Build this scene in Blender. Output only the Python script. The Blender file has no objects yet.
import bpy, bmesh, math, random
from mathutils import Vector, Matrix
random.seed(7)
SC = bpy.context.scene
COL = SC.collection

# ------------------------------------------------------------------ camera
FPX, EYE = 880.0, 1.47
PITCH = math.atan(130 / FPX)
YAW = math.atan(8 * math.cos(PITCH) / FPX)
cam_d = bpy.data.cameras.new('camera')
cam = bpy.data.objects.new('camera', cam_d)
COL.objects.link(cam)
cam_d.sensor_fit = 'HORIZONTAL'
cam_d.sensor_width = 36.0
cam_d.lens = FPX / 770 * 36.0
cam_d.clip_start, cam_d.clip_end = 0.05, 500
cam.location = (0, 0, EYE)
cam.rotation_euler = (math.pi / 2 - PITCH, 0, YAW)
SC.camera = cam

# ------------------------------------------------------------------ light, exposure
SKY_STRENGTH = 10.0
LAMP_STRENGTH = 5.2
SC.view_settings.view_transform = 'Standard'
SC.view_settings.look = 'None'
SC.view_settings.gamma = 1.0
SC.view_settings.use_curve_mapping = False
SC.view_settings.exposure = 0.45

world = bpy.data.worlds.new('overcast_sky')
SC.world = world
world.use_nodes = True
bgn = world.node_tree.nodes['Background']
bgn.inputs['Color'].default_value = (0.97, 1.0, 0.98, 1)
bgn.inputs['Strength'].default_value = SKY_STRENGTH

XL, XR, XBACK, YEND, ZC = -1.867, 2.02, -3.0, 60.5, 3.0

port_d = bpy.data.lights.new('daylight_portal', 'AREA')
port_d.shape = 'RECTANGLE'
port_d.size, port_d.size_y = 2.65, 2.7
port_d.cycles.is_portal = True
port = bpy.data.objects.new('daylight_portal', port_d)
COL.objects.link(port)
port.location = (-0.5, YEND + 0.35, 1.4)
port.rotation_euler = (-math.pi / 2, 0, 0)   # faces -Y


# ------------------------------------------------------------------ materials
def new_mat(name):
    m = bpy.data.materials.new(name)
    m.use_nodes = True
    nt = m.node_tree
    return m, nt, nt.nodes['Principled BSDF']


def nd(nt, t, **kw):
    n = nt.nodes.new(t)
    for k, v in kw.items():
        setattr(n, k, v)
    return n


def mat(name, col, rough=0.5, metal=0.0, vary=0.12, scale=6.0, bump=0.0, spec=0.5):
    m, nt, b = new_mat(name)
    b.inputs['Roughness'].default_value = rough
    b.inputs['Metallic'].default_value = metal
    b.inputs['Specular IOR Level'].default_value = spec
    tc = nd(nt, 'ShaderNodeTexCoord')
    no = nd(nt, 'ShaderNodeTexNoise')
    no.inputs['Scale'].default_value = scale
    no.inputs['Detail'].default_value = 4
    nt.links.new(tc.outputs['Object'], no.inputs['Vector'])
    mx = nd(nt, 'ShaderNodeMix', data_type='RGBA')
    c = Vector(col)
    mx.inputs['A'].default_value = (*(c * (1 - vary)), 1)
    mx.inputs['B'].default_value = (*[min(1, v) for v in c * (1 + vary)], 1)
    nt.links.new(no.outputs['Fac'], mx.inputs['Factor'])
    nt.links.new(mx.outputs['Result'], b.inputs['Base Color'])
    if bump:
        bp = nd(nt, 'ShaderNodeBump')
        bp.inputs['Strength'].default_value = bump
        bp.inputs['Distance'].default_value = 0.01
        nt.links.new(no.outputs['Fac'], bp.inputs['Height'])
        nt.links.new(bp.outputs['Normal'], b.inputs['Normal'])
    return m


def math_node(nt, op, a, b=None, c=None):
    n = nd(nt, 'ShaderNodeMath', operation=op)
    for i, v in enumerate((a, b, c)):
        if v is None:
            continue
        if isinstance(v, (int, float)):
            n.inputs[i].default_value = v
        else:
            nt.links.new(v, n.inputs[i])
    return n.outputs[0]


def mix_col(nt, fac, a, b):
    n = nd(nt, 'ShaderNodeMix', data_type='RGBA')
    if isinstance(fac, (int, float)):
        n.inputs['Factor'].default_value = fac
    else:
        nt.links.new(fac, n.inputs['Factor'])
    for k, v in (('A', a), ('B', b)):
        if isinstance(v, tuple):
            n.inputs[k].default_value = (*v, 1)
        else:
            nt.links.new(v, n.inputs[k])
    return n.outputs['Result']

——

Reproduce the full listing word for word.

Build this scene in Blender. Output only the Python script. The Blender file has no objects yet.
import bpy, bmesh, math, random
from mathutils import Vector, Matrix
random.seed(7)
SC = bpy.context.scene
COL = SC.collection

# ------------------------------------------------------------------ camera
FPX, EYE = 880.0, 1.47
PITCH = math.atan(130 / FPX)
YAW = math.atan(8 * math.cos(PITCH) / FPX)
cam_d = bpy.data.cameras.new('camera')
cam = bpy.data.objects.new('camera', cam_d)
COL.objects.link(cam)
cam_d.sensor_fit = 'HORIZONTAL'
cam_d.sensor_width = 36.0
cam_d.lens = FPX / 770 * 36.0
cam_d.clip_start, cam_d.clip_end = 0.05, 500
cam.location = (0, 0, EYE)
cam.rotation_euler = (math.pi / 2 - PITCH, 0, YAW)
SC.camera = cam

# ------------------------------------------------------------------ light, exposure
SKY_STRENGTH = 10.0
LAMP_STRENGTH = 5.2
SC.view_settings.view_transform = 'Standard'
SC.view_settings.look = 'None'
SC.view_settings.gamma = 1.0
SC.view_settings.use_curve_mapping = False
SC.view_settings.exposure = 0.45

world = bpy.data.worlds.new('overcast_sky')
SC.world = world
world.use_nodes = True
bgn = world.node_tree.nodes['Background']
bgn.inputs['Color'].default_value = (0.97, 1.0, 0.98, 1)
bgn.inputs['Strength'].default_value = SKY_STRENGTH

XL, XR, XBACK, YEND, ZC = -1.867, 2.02, -3.0, 60.5, 3.0

port_d = bpy.data.lights.new('daylight_portal', 'AREA')
port_d.shape = 'RECTANGLE'
port_d.size, port_d.size_y = 2.65, 2.7
port_d.cycles.is_portal = True
port = bpy.data.objects.new('daylight_portal', port_d)
COL.objects.link(port)
port.location = (-0.5, YEND + 0.35, 1.4)
port.rotation_euler = (-math.pi / 2, 0, 0)   # faces -Y


# ------------------------------------------------------------------ materials
def new_mat(name):
    m = bpy.data.materials.new(name)
    m.use_nodes = True
    nt = m.node_tree
    return m, nt, nt.nodes['Principled BSDF']


def nd(nt, t, **kw):
    n = nt.nodes.new(t)
    for k, v in kw.items():
        setattr(n, k, v)
    return n


def mat(name, col, rough=0.5, metal=0.0, vary=0.12, scale=6.0, bump=0.0, spec=0.5):
    m, nt, b = new_mat(name)
    b.inputs['Roughness'].default_value = rough
    b.inputs['Metallic'].default_value = metal
    b.inputs['Specular IOR Level'].default_value = spec
    tc = nd(nt, 'ShaderNodeTexCoord')
    no = nd(nt, 'ShaderNodeTexNoise')
    no.inputs['Scale'].default_value = scale
    no.inputs['Detail'].default_value = 4
    nt.links.new(tc.outputs['Object'], no.inputs['Vector'])
    mx = nd(nt, 'ShaderNodeMix', data_type='RGBA')
    c = Vector(col)
    mx.inputs['A'].default_value = (*(c * (1 - vary)), 1)
    mx.inputs['B'].default_value = (*[min(1, v) for v in c * (1 + vary)], 1)
    nt.links.new(no.outputs['Fac'], mx.inputs['Factor'])
    nt.links.new(mx.outputs['Result'], b.inputs['Base Color'])
    if bump:
        bp = nd(nt, 'ShaderNodeBump')
        bp.inputs['Strength'].default_value = bump
        bp.inputs['Distance'].default_value = 0.01
        nt.links.new(no.outputs['Fac'], bp.inputs['Height'])
        nt.links.new(bp.outputs['Normal'], b.inputs['Normal'])
    return m


def math_node(nt, op, a, b=None, c=None):
    n = nd(nt, 'ShaderNodeMath', operation=op)
    for i, v in enumerate((a, b, c)):
        if v is None:
            continue
        if isinstance(v, (int, float)):
            n.inputs[i].default_value = v
        else:
            nt.links.new(v, n.inputs[i])
    return n.outputs[0]


def mix_col(nt, fac, a, b):
    n = nd(nt, 'ShaderNodeMix', data_type='RGBA')
    if isinstance(fac, (int, float)):
        n.inputs['Factor'].default_value = fac
    else:
        nt.links.new(fac, n.inputs['Factor'])
    for k, v in (('A', a), ('B', b)):
        if isinstance(v, tuple):
            n.inputs[k].default_value = (*v, 1)
        else:
            nt.links.new(v, n.inputs[k])
    return n.outputs['Result']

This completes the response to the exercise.